Mario Carneiro (Oct 15 2021 at 17:31):
If users started pushing for that it wouldn't be that hard to increase the limit, but I'm trying to discourage that kind of use. It makes about as much sense as having thousands or tens of thousands of syntax categories
Mario Carneiro (Oct 15 2021 at 17:32):
Or Type 10000
for that matter
Mac (Oct 15 2021 at 17:47):
Mario Carneiro said:
It makes about as much sense as having thousands or tens of thousands of syntax categories
Personally, this makes a lot of sense to me. :laughing: I am actually working on something privately that made do this kind of thing.
Mac (Oct 15 2021 at 17:49):
The library essentially uses syntax categories as a substitute for type classes (and inductives -- so types in general).

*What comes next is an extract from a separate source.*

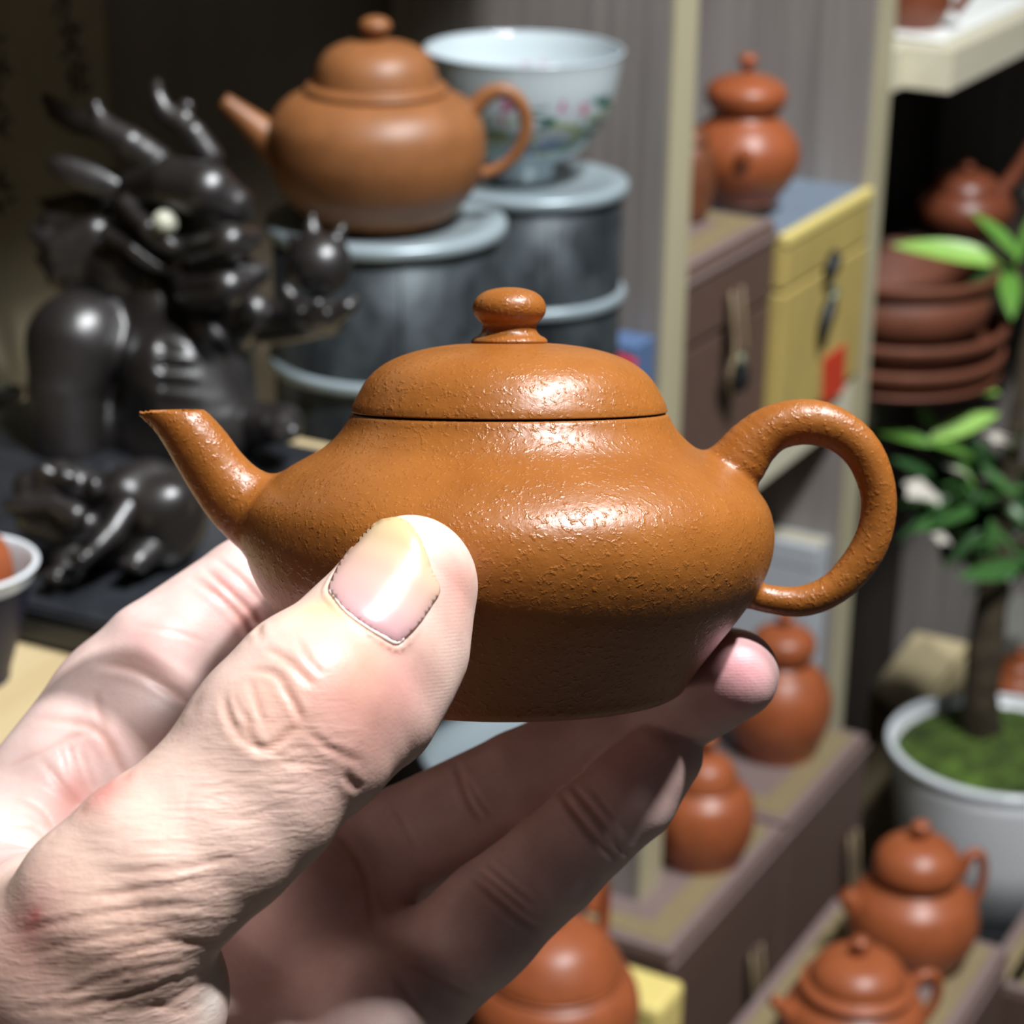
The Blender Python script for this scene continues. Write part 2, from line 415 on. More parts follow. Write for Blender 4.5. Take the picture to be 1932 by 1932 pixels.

Chris B (Oct 15 2021 at 18:11):
Mario Carneiro said:
If users started pushing for that it wouldn't be that hard to increase the limit, but I'm trying to discourage that kind of use. It makes about as much sense as having thousands or tens of thousands of syntax categories
This makes sense in the context of mm0 as a theorem prover prover. If you were to import something like mathlib or another large formalization from a different system, I assume you would keep their declarations as "things that are stated in terms of the sorts set out in lean.mm1".
Mario Carneiro (Oct 15 2021 at 18:30):
Right. Each importer might have a different set of sorts, but it is a function only of the formal system itself so it's usually actually a small number. For lean I think there are 3 sorts, for terms, levels and inductive specifications
Last updated: Dec 20 2023 at 11:08 UTC